It came upon a midnight clear

Yolanda Hadid was so right when she said, “I have learned that friendship isn’t about who you’ve known the longest, it’s about who came and never left your side.”

I had had a long day. A hectic one at that. All I wanted to do was to sleep, sleep, and sleep. And sleep, I did. A deep one at that. All of a sudden, I heard a siren, and announcements in German, followed by English. I couldn’t make sense of it. It’s just a weird dream, I thought. I blamed it on my frayed nerves and mental fatigue. And on the Berlin cold that rattled my bones. I tried to shut out the sounds and go back to sleep. But in vain. The announcements and the siren were still blaring. It took me a few seconds to realise that it was for real, and not a fragment from my dream. It was a fire alarm, and the announcement was for us, the residents of the hotel, to get out of the building as fast as we could. I checked the time on my cell phone. It was 4 am.

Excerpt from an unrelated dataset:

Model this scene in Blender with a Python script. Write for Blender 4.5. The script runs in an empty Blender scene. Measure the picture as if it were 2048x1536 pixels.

OMG! This isn’t happening. Not when I am thousands of miles away from home, away from the people who care for me, I thought. I panicked. But a voice in my head kept telling me, “No, this can’t be for real. Such things happen only in movies.” I didn’t know what to do. I just grabbed a light coat that was close to my bed, my phone, and the key card, and stepped out of my room.

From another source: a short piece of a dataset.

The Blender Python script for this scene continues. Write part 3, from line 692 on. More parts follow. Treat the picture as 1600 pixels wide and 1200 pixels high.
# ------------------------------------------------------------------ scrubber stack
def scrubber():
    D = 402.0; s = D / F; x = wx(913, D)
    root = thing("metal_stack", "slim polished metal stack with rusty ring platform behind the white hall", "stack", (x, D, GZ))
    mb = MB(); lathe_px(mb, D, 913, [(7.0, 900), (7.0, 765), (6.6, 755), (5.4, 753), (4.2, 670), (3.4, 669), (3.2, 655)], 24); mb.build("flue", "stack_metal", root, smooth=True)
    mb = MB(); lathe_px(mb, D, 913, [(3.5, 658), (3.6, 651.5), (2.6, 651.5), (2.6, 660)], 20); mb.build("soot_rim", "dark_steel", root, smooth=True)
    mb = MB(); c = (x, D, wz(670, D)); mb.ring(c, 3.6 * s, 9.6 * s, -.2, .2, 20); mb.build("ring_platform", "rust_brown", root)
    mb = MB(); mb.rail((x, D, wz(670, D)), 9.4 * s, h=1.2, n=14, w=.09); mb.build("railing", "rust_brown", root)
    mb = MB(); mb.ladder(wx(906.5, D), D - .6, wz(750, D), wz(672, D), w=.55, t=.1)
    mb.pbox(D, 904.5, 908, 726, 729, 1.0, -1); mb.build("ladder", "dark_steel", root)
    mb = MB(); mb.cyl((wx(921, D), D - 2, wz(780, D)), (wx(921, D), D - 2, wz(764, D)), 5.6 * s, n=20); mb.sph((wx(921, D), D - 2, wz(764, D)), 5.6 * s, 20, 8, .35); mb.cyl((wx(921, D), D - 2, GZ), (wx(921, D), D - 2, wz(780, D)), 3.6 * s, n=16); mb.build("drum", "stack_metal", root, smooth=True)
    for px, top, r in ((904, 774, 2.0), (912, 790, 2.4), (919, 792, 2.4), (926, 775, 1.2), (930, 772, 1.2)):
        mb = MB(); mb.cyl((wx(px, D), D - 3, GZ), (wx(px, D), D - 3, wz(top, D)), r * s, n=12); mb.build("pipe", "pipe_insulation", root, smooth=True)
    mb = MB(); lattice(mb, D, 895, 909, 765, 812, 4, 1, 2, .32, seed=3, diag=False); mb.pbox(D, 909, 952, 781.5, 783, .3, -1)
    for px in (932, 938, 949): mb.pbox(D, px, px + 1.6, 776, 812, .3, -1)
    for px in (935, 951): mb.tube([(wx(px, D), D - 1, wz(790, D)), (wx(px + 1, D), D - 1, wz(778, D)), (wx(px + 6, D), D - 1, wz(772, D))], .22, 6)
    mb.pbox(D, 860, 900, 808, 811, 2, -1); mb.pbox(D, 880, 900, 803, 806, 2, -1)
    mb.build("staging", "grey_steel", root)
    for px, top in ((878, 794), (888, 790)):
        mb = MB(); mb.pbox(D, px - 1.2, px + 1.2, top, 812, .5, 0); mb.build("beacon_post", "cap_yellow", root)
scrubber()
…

On the corridor, I saw people running helter-skelter. Well, the voice in my head was wrong. It was really happening. Luckily for me, my room was on the first floor. I took the stairs down and joined the crowd that had gathered in front of the hotel. A sea of strangers. People from different nationalities conversing in different tongues. I felt alone. And weepy. And scared. Adding to my woes was the biting cold. I frantically looked for familiar faces from the 15-member group that was with me in Berlin to attend a workshop on vocational education.

Thankfully, at a distance, I spotted Jean from Canada. Being quite tall, he stood out from the crowd, literally. I was so happy, so happy that I ran towards him, making my way through the crowd. Along with him were a few members of our group. I felt reassured. I guess the sentiment was mutual. They enquired after me and asked me what essentials I had carried with me before leaving the room. That was when it struck me that in my hurry to rush out, I hadn’t carried my passport along with me. And a warm coat and a cap. The rest of the group had them with them.

Yolanda Hadid was so right when she said, “I have learned that friendship isn’t about who you’ve known the longest, it’s about who came and never left your side.”

I felt like a fool. I was scared stiff. And cold. I could feel my ears and fingers turn frosty. I wanted to cry. I stood there rubbing my hands and ears to beat the cold, all the while wondering what I would do if the hotel went up in flames, reducing my passport to ashes. I was hoping against hope that it was a false alarm, and that we would be asked to go back to the warmth and safety of our rooms soon.

To add to my misery, a fire engine made its grand entry sounding its siren. I went blank. I desperately wanted to sit down and bury my face in my hands. And cry. Fear was writ large on my face, I think. For, Jean tried reassuring me with a gentle pat on my shoulder, while Mladen, my colleague from Montenegro, asked the group if any of them had extra jackets or coats to keep me warm. I guess it was more like thinking aloud than asking. For, even as he was asking the rest, he was taking off his coat to give it to me. I was about to say it was alright and that I would manage the cold, when I felt a warm coat around me. It was Jean’s. I had no words to express my gratitude to both my colleagues, especially to Jean, who had magnanimously lent his coat to me in that biting cold. They weren’t expecting it either.

Wrapping myself in the warm coat, I wished this ordeal would end soon. I said silent prayers to God. After what seemed like an eternity, we were told the hotel was safe and that we could go back to our rooms. It was half-past five. I couldn’t go back to sleep. In the safe confines of my room, I reflected upon the entire incident. It was some experience. At least the fire alarm bit. But, the incident taught me many life lessons and reaffirmed my faith in the goodness of humanity. Most of all, it had helped me earn two good friends — Jean and Mladen — who had put my comfort before theirs, and watched out for me when they could have easily ignored my plight. After all, they had known me only for three days.

Yolanda Hadid was so right when she said, “I have learned that friendship isn’t about who you’ve known the longest, it’s about who came and never left your side.”